━━━━━ DATASET EXTRACT ━━━━━

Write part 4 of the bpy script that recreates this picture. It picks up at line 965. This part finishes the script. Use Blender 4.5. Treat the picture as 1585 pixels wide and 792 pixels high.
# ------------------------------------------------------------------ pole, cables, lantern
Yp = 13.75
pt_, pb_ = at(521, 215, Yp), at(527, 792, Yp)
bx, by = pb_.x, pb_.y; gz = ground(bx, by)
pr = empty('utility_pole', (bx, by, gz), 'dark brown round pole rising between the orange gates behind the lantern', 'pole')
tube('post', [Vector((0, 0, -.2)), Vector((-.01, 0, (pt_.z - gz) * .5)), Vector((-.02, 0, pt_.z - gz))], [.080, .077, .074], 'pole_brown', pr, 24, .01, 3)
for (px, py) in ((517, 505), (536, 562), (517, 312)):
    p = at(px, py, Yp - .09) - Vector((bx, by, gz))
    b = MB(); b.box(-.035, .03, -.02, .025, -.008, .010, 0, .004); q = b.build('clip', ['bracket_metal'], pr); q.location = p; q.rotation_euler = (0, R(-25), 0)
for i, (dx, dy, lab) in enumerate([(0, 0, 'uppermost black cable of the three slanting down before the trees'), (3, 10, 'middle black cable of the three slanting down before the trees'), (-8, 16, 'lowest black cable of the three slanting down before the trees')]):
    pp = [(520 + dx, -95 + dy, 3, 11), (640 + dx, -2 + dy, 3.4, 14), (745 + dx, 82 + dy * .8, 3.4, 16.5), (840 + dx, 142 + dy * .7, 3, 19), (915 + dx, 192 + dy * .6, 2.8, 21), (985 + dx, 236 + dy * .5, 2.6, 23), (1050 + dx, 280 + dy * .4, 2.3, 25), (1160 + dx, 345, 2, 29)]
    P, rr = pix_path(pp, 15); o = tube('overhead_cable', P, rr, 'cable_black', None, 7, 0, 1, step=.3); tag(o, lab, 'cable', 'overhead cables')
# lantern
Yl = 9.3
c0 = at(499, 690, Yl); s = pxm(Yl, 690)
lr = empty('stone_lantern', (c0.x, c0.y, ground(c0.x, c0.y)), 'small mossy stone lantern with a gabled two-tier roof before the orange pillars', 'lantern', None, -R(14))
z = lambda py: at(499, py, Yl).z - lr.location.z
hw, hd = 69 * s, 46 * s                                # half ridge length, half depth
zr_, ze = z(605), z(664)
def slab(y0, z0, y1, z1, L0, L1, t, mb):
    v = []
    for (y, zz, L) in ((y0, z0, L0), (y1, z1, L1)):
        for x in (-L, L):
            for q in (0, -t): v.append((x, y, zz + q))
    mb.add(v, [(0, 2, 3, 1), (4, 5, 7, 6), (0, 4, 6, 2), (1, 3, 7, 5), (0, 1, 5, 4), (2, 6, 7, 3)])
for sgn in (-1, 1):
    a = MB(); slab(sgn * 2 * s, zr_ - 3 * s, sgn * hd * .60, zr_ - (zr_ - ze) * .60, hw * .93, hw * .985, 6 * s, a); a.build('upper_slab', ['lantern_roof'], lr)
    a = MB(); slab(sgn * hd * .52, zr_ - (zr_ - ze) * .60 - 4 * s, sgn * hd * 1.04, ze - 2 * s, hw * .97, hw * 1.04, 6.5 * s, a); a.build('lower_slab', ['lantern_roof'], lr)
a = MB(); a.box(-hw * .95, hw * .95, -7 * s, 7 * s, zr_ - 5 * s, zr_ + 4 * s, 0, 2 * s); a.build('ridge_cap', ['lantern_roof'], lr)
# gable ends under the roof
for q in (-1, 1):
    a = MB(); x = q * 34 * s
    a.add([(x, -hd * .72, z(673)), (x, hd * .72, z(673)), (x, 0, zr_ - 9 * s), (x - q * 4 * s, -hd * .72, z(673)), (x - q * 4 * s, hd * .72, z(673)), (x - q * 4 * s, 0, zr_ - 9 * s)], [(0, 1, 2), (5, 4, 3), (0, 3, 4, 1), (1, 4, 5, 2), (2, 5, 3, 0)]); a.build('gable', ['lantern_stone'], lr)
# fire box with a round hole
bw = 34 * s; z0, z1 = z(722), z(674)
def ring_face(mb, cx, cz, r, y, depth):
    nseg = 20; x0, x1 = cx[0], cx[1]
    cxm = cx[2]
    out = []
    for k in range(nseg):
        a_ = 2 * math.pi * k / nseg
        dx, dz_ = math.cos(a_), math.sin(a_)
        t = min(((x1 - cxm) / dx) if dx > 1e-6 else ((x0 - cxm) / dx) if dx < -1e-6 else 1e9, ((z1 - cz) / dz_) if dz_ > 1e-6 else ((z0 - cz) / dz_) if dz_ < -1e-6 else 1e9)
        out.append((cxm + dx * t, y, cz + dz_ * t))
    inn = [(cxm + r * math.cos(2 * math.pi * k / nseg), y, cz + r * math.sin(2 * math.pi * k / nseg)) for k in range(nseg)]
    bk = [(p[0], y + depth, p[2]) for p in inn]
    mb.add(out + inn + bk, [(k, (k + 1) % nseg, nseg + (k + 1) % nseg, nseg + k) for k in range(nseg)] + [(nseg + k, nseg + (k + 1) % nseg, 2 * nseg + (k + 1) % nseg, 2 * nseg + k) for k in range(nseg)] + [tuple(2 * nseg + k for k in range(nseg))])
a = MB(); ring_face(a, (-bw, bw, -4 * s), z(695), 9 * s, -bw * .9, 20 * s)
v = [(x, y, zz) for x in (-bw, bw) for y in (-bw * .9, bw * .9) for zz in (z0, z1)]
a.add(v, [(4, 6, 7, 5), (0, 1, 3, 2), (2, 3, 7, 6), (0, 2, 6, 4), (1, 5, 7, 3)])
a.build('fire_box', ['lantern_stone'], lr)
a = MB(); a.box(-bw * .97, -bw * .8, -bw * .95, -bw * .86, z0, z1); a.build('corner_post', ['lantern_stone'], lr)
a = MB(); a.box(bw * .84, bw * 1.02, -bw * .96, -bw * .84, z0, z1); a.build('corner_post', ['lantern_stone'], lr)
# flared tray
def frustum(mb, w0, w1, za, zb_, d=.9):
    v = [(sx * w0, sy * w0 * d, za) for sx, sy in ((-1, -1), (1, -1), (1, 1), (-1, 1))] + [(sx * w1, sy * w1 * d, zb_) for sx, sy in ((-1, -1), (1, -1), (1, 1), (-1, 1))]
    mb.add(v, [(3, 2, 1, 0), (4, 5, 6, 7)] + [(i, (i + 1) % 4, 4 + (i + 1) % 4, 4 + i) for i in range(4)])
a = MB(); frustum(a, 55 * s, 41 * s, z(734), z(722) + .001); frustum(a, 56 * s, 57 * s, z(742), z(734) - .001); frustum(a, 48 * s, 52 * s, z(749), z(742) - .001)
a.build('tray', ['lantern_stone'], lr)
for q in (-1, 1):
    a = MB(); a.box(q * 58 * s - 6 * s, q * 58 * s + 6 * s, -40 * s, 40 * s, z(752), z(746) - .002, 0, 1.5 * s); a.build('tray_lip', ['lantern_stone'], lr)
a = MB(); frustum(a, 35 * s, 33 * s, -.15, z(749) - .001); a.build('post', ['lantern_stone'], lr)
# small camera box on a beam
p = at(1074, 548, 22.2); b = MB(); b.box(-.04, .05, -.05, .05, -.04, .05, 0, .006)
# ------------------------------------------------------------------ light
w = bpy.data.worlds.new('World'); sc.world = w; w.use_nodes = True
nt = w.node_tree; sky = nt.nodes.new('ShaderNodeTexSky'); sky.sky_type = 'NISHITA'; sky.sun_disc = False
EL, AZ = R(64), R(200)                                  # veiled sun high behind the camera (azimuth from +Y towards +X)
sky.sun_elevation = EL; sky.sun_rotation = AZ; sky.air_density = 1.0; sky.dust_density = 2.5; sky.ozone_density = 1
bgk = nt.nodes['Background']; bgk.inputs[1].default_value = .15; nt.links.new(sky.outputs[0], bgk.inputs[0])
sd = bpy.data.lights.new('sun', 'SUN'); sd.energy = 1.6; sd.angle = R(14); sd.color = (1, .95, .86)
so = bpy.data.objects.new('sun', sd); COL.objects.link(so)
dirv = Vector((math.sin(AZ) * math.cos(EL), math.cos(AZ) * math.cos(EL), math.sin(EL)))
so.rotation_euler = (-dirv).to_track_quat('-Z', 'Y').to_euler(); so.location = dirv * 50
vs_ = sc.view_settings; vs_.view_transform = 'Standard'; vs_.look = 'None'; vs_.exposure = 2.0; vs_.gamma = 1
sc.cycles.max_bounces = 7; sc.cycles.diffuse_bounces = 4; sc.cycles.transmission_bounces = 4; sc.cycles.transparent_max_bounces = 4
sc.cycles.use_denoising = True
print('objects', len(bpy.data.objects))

━━━━━

-- REQUIRED WORK --
Copy every line of the listing that includes the string "high".

-- WRITTEN ANSWER --
Write part 4 of the bpy script that recreates this picture. It picks up at line 965. This part finishes the script. Use Blender 4.5. Treat the picture as 1585 pixels wide and 792 pixels high.
EL, AZ = R(64), R(200)                                  # veiled sun high behind the camera (azimuth from +Y towards +X)